The US Dollar Index stays on the back foot early Thursday and allows GBP/USD to stay afloat in positive territory.

Later in the session, the BOE is expected to hike its policy rate to 0.75% from 0.5%. This decision by itself, however, might not be enough for pound bulls to dominate the pair’s action.

After the BOE raised its policy rate by 25 bps in February, Governor Andrew Bailey argued that higher interest rates will raise unemployment and slow growth. In case the BOE’s policy statement suggests that the bank will take a cautious stance with regards to rate hikes moving forward, the pound could come under renewed bearish pressure. If the BOE holds the policy rate unchanged at 0.5%, that would be a nightmare scenario for the GBP and trigger a sharp decline in GBP/USD.

On the other hand, a surprise 50 bps hike in March should open the door for a decisive rally in GBP/USD. The bank could also adopt a hawkish tone by opening the door for one more rate hike in the upcoming meeting even if it goes for a 25 bps hike this time around. The worsening inflation outlook amid the Russia-Ukraine conflict could force the BOE to consider tightening the policy at a faster pace than previously expected.
The technical picture suggests that the pair remains bullish in the near term with the Relative Strength Index (RSI) indicator on the four-hour chart staying near 60. Additionally, GBP/USD trades above the 20-period and the 50-period SMAs on the same chart.

On the upside, 1.3200 (psychological level, Fibonacci 50% retracement of the latest downtrend) aligns as the first technical resistance.
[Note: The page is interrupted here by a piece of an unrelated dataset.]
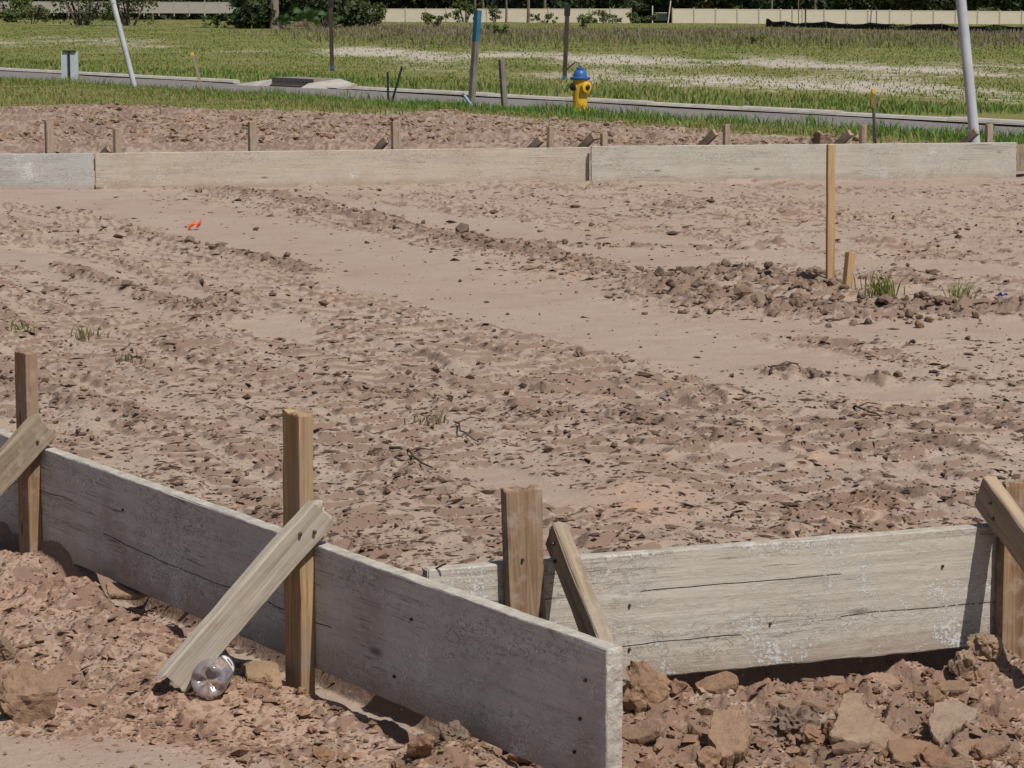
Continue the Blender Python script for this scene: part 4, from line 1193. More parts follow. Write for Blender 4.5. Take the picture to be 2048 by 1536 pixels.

In case a four-hour candle closes above that level on a hawkish BOE hike, the next bullish target is located at 1.3250 (100-period SMA, Fibonacci 61.8% retracement) before 1.3300 (former support).

Supports could be seen at 1.3150 (Fibonacci 38.2% retracement), 1.3100 (psychological level, Fibonacci 23.6% retracement, 50-period SMA) and 1.3075 (20-period SMA).